Culture in India for wife to serve aged mother-in-law: Jharkhand High Court

File photo: Jharkhand High Court

January 25, 2024

The Jharkhand High Court has said that women are obligated to serve their elderly mothers-in-law or grandmothers-in-law. “It is the culture in India to serve the aged mother-in-law or grandmother-in-law, as the case may be, by the wife, in order to preserve this culture,” the court said.

Reciting lines from the Manusmriti, the High Court said, “Where the women of the family are miserable, the family is soon destroyed, but it always thrives where the women are contented.” “In no world has Brahma created a gem superior to a woman (stri), whose speech, sight, touch, thought, provoke pleasurable sensations. Such a gem in the shape of a woman is the fruit of a person’s good deeds, and from such a gem a person obtains both sons and pleasure. A woman, therefore, resembles the goddess of wealth in a family, and must be treated with respect, and all her wants must be satisfied,” the court further said, reciting the lines from ‘Brihat Samhita’.

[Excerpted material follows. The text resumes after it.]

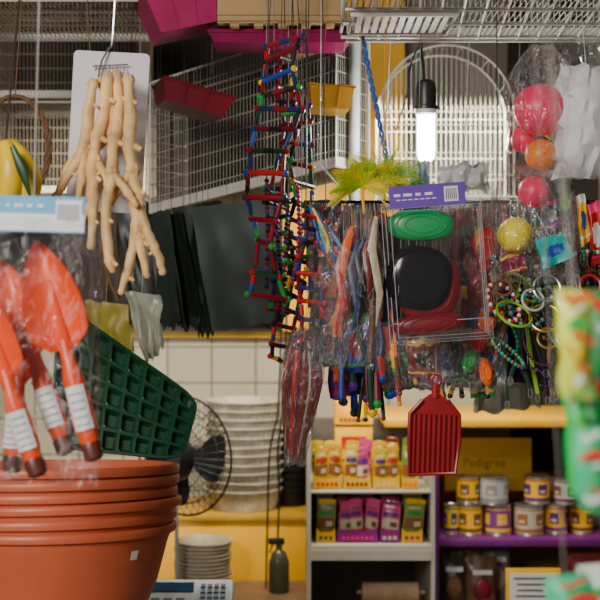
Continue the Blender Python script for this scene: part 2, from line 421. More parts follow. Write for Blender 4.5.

The High Court also said that “In the Constitution of India under Article 51-A of Part IV-A, wherein the fundamental duties of the citizen of India are enumerated in Clause (f), it is provided ‘to value and preserve the rich heritage of our composite culture…It was obligatory on the part of the wife to serve her husband’s mother and maternal grandmother and not to insist on unreasonable demand to live separately from his old-aged mother-in-law and the maternal grandmother-in-law.”

The court was dealing with a plea challenging an order passed by a Family Court wherein a man was asked to pay maintenance of Rs 30,000 per month to his wife, and Rs 15,000 per month to his minor son.  The court also said that the wife’s insistence to live separately from her in-laws is unreasonable.

The husband in the case said that the petitioner (the wife) had pressured him to throw his mother and grandmother out of the house. He also mentioned instances where the petitioner refused to dine with him until her demands were met.

The wife had claimed that she faced mistreatment at her in-laws’ house and was mentally shocked when pressured for a dowry of Rs 5 lakhs. Due to the mental agony and pressure, she returned to her maternal house in Maluti (a village in Jharkhand).